Of the material below, the lines to be retyped are those from the line containing "Generate a Blender" through the line containing "PI = math.pi", inclusive; reproduce them exactly.
-- START OF Material for this task --
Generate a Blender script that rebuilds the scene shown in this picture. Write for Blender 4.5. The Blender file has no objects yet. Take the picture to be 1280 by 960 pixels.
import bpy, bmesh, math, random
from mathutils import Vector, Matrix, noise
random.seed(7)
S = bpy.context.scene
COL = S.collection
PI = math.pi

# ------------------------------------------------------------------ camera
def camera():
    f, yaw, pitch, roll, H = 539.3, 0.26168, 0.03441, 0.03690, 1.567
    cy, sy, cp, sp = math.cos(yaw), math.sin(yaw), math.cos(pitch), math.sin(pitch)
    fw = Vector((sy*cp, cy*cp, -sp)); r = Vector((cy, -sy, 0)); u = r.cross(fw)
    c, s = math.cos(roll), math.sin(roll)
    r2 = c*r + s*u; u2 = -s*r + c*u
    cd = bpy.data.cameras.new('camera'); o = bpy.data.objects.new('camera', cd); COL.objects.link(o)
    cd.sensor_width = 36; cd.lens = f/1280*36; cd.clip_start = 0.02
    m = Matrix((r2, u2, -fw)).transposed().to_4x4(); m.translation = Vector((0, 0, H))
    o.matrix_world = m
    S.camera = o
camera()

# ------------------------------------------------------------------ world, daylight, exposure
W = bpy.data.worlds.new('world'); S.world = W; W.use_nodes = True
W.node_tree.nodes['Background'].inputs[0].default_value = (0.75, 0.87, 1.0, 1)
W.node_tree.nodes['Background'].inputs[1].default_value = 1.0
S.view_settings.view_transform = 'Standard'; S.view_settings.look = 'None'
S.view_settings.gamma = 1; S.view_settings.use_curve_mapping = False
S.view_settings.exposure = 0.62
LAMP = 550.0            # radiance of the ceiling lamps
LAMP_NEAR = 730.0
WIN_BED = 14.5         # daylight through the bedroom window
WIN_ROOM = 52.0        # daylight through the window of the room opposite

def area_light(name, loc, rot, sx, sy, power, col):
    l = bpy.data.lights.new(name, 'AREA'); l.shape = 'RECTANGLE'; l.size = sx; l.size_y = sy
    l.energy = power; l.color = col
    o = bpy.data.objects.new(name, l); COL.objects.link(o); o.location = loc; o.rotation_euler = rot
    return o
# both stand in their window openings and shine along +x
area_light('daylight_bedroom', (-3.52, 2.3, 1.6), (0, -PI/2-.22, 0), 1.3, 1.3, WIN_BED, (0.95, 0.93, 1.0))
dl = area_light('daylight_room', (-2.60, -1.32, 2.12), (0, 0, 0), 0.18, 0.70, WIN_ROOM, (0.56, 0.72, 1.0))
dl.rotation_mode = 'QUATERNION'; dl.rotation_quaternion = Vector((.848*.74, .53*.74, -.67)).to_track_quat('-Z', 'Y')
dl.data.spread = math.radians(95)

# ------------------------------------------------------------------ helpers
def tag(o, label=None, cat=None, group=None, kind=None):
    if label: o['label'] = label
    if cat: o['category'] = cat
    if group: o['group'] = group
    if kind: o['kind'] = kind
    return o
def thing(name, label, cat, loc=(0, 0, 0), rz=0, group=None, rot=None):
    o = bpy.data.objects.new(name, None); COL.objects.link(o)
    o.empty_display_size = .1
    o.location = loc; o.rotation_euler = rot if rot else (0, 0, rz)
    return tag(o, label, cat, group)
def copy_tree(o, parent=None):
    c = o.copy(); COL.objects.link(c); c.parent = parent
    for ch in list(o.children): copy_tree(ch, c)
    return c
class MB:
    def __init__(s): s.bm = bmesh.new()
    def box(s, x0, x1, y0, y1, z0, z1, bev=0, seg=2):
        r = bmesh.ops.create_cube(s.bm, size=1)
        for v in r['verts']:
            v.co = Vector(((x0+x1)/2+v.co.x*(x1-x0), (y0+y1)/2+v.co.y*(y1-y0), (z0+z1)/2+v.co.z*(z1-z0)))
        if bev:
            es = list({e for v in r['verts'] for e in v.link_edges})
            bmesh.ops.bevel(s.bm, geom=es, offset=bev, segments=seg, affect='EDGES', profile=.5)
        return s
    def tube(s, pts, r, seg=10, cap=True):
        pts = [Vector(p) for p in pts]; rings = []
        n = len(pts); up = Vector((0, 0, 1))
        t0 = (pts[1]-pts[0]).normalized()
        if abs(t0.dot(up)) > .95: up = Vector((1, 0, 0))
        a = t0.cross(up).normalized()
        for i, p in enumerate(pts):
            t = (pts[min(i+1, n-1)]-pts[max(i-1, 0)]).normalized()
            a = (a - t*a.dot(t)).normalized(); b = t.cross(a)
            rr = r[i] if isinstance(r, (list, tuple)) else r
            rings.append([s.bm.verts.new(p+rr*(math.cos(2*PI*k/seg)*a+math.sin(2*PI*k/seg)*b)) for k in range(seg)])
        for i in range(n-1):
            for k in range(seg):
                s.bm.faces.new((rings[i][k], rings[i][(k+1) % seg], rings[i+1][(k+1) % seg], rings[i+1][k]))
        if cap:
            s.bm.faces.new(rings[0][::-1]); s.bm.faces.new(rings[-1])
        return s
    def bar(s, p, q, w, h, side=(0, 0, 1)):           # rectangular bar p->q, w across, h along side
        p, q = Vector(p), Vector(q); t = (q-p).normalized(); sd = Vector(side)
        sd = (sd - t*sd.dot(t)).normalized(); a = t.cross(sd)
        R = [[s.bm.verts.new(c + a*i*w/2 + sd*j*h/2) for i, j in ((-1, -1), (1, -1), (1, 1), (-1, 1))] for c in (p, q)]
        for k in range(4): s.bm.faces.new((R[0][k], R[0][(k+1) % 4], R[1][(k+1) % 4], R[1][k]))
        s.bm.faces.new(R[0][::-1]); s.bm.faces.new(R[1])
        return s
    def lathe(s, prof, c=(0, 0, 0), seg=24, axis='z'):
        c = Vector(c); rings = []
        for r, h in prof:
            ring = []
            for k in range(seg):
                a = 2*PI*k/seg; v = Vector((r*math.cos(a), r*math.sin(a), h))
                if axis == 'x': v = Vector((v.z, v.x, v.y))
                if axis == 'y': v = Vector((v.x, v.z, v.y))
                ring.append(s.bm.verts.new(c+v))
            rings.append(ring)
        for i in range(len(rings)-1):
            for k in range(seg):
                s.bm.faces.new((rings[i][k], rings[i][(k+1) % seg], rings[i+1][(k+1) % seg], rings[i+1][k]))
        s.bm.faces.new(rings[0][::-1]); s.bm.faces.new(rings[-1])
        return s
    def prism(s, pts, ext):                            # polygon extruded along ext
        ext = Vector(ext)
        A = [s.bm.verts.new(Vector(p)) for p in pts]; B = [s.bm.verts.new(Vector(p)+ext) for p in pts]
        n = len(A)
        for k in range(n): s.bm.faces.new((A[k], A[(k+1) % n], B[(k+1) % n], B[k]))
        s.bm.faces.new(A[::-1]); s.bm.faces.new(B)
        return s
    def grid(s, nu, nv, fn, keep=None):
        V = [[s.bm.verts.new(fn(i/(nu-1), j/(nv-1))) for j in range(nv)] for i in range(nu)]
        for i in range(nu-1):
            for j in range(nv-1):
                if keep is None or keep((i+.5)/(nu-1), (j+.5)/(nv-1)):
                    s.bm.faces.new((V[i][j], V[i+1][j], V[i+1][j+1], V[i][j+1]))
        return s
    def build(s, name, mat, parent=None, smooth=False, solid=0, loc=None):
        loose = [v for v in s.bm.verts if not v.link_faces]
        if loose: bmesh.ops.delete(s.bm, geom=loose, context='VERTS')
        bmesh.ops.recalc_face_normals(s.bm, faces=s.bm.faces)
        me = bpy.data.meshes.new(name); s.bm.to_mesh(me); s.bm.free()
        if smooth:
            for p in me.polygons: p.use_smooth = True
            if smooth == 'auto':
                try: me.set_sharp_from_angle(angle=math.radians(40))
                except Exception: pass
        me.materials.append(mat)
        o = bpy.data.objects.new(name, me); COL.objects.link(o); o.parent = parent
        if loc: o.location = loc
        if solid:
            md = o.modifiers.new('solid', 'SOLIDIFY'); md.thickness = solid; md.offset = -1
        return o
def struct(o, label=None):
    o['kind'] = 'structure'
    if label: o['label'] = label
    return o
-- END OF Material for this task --
-- START OF Material for this task --
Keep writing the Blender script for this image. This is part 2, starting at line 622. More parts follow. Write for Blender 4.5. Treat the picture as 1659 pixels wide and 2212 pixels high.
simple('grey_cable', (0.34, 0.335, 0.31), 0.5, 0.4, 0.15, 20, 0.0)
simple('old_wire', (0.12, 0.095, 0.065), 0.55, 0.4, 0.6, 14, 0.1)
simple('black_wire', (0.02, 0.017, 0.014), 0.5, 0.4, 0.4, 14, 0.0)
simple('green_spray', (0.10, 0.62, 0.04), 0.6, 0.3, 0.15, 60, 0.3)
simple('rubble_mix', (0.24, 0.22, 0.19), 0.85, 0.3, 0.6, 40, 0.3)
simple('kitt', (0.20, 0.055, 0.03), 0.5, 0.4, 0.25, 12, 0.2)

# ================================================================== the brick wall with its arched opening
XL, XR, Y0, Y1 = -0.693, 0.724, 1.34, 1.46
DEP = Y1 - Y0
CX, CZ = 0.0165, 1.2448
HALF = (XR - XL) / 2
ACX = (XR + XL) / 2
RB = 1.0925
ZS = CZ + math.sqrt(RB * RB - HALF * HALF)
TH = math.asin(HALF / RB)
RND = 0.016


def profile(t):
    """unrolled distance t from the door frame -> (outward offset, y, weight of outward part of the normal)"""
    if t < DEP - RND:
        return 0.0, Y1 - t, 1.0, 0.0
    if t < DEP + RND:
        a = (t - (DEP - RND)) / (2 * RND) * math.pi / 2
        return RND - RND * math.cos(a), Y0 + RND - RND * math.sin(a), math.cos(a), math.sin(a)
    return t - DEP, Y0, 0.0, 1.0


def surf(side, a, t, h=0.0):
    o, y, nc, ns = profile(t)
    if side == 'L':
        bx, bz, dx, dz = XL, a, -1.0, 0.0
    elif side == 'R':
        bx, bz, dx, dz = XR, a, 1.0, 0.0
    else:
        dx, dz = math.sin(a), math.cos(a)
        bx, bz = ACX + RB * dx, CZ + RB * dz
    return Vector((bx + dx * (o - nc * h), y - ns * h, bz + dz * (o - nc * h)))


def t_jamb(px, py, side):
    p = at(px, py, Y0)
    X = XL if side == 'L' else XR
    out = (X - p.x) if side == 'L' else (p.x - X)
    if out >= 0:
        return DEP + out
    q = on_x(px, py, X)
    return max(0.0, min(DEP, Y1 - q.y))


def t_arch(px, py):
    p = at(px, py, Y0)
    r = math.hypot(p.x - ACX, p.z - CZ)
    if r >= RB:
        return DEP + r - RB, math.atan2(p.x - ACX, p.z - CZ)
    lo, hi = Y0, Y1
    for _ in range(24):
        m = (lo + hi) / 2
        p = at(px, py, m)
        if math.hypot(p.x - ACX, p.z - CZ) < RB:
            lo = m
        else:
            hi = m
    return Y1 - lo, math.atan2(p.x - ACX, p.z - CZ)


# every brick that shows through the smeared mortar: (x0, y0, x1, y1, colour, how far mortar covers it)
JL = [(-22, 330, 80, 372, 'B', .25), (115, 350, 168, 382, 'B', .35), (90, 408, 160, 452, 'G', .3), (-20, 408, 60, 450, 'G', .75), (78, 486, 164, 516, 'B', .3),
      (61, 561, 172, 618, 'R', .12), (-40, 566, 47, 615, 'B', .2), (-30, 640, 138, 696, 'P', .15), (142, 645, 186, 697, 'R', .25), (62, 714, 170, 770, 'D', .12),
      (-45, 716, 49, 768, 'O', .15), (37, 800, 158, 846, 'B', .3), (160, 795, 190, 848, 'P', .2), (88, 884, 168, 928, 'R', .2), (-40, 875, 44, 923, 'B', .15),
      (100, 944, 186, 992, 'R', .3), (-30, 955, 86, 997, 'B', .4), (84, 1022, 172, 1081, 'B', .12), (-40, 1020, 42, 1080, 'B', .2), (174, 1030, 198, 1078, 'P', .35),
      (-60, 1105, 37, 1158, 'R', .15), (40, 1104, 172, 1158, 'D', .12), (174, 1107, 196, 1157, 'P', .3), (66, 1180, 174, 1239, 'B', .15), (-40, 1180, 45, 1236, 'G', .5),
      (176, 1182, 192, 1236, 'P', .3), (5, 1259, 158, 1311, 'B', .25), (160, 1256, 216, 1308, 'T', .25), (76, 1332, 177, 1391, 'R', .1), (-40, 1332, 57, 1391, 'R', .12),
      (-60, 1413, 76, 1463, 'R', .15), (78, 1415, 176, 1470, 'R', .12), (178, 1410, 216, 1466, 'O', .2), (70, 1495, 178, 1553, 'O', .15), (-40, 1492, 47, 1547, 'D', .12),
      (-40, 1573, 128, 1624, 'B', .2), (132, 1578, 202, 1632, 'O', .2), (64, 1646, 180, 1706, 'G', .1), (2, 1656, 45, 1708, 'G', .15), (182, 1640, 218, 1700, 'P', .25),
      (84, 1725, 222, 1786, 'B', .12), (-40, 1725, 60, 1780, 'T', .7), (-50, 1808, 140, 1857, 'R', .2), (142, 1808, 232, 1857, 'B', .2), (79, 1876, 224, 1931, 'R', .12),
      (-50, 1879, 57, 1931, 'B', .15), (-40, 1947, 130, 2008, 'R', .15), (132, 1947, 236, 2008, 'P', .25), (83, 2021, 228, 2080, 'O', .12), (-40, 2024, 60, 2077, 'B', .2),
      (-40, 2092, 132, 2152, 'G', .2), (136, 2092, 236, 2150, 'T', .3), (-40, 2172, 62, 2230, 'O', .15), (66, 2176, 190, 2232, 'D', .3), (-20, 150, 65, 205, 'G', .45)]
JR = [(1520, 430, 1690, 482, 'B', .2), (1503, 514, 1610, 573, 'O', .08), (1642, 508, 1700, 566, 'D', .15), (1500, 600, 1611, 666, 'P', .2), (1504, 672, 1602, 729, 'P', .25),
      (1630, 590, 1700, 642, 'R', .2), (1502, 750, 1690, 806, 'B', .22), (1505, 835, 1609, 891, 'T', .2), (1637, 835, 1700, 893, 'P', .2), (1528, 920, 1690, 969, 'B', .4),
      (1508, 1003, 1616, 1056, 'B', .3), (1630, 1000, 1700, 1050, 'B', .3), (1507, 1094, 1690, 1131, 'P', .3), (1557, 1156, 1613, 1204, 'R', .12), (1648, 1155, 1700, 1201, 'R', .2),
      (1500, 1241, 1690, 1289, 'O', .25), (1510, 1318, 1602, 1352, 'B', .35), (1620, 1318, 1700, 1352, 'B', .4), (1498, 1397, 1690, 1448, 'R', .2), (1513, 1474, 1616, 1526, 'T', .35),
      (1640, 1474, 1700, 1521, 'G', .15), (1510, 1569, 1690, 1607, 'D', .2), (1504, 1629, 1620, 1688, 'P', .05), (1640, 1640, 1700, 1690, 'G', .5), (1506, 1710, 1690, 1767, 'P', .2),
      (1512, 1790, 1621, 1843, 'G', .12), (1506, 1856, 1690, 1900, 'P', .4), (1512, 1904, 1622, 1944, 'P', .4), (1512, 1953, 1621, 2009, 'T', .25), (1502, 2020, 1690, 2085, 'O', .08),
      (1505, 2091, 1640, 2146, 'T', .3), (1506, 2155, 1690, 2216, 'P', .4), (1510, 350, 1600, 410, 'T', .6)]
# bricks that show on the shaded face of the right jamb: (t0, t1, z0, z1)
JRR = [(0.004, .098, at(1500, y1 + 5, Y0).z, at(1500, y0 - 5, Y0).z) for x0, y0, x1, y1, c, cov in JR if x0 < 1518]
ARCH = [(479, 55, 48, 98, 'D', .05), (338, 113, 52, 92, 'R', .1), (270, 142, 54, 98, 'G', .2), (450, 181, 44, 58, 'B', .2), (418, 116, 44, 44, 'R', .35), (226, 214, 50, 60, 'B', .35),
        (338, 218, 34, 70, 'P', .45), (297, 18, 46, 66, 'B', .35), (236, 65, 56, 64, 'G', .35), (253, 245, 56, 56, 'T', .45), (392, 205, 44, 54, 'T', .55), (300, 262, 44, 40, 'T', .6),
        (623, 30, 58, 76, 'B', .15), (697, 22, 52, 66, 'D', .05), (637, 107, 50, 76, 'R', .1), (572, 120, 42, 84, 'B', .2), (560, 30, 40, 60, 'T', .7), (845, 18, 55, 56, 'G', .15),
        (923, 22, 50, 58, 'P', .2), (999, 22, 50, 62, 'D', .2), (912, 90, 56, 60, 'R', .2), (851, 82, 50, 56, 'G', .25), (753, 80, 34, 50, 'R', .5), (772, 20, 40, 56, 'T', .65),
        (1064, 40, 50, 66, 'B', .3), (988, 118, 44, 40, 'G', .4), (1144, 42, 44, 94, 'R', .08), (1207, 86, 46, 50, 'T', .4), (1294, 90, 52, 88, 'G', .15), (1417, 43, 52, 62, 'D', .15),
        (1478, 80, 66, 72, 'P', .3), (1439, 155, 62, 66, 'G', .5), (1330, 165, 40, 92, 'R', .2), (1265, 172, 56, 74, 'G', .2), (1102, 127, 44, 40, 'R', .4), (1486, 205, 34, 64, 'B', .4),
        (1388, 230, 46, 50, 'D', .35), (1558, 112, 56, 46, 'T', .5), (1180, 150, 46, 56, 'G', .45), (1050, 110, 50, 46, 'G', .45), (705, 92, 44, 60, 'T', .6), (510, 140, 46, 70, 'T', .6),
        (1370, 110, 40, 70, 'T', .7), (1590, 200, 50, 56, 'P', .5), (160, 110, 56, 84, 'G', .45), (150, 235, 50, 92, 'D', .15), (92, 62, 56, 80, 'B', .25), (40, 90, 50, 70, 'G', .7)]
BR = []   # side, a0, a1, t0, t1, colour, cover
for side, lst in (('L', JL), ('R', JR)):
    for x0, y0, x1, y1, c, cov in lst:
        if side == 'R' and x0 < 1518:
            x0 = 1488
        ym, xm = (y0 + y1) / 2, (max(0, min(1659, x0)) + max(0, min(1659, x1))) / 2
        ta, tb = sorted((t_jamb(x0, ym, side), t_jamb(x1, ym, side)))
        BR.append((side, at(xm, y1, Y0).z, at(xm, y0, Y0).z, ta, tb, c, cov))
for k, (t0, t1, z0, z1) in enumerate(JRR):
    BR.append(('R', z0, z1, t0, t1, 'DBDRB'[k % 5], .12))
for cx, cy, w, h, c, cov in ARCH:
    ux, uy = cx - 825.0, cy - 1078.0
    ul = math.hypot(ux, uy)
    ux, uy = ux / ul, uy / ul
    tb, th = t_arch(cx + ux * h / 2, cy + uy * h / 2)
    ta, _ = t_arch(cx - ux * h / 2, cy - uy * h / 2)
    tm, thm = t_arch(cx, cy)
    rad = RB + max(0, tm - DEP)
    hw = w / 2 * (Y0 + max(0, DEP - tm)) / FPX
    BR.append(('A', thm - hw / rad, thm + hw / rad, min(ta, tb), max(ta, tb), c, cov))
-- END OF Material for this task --
Response to the task:
Generate a Blender script that rebuilds the scene shown in this picture. Write for Blender 4.5. The Blender file has no objects yet. Take the picture to be 1280 by 960 pixels.
import bpy, bmesh, math, random
from mathutils import Vector, Matrix, noise
random.seed(7)
S = bpy.context.scene
COL = S.collection
PI = math.pi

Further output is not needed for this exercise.